Adónde iba? ¿Por qué lo hizo? ¿Trató de atemorizar a sus rivales? ¿Quizás está demasiado nervioso? ¿Hay que nadar y guardar la ropa en el Tour de las 100 ediciones? Sea la razón que sea, Chris Froome no está para bromas. Viene a ganar. Y, por si fuera poco, se siente muy seguro de sí mismo. Ni él, ni su equipo, el Sky (que ayer también pasó a la acción), van a permitir que sus contrincantes respiren. Ni aquí en Córcega, ni a partir del martes en el continente francés. ¿Lo conseguirán? Es la gran cuestión y un magnífico aliciente para una carrera que apenas ha celebrado dos etapas.

La cota del Salario, en plena ciudad de Ajaccio, la capital corsa, famosa porque aquí nació Napoleón Bonaporte --quizás igual de admirado que de odiado por los propios habitantes de la isla--, se presentaba con porcentajes que habrían puesto los pelos de punta al propio emperador si en su época hubiesen existido las bicicletas. Era necesario retorcerse. Era obligado colocar el plato pequeño con el mayor de los piñones. Las bicicletas se agarraban al asfalto. De haber estado allí la meta, por ejemplo, un ciclista como Purito Rodríguez habría sido muy feliz. Pero no, el Tour quiso instalar la llegada en tierra de nadie, adonde el público solo podía acudir en barco, en un paraje denominado la Ruta de los Sanguinarios donde el belga Jans Bakelants (RadioShack) logró un triunfo agónico para vestirse de amarillo.

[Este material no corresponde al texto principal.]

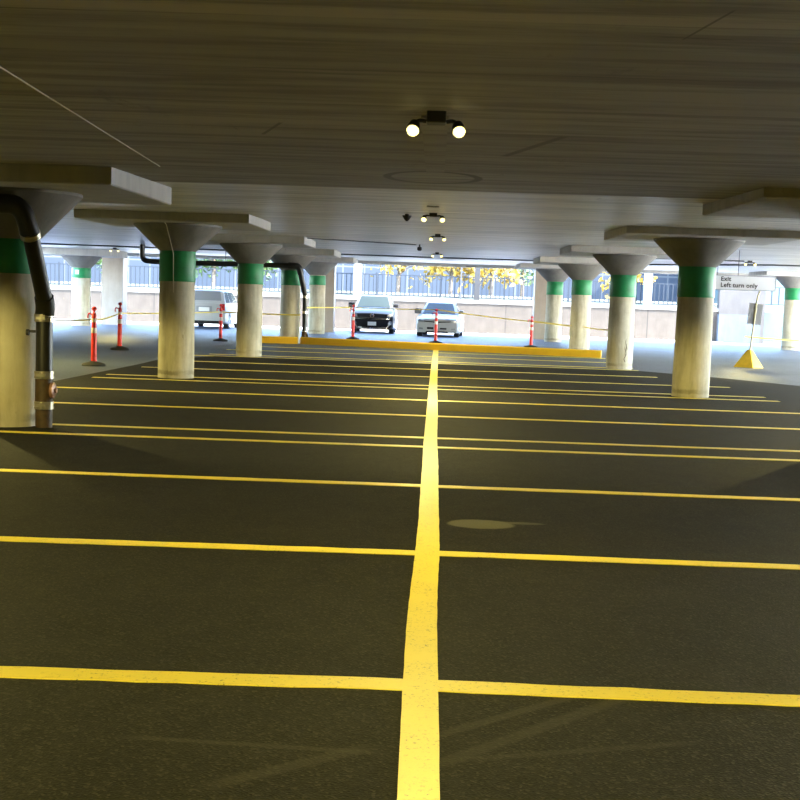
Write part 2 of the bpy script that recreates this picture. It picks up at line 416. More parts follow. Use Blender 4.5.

Si la ronda francesa hubiese seguido el ejemplo del Giro o la Vuelta, la llegada podría haber sido en la propia ciudad de Ajaccio y en esa cota donde Froome se probó a sí mismo y a los rivales. Fue un ataque arrogante, de furia, para decir aquí estoy yo y cogedme si queréis. En otros tiempos, por ejemplo hace 20 años, Miguel Induráin se habría sorprendido tanto o más que Alejandro Valverde ayer. El navarro defendía la teoría que siempre había que administrar las fuerzas, porque inesperadamente, como cuando no se reposta en una estación de servicio, el cuerpo puede entrar en reserva.

Froome está muy fuerte. Lleva el dorsal uno y, ciertamente, ese número que le habría correspondido a Bradley Wiggins puede ser suyo en propiedad el año que viene, porque es un candidato muy serio para llegar a París vestido de amarillo.

La respuesta pronto se encontró en la figura de Valverde, muy concienciado este año. Quizá como nunca antes se le había visto en el Tour. Sin afeitar, tal como hace en la Vuelta, que ha ganado, y donde hasta ahora se sentía más a gusto que rodando por Francia. Al final fue el Saxo-Tinkoff de Contador el que se puso a trabajar y pronto neutralizó los escasos segundos con los que Froome se había hecho.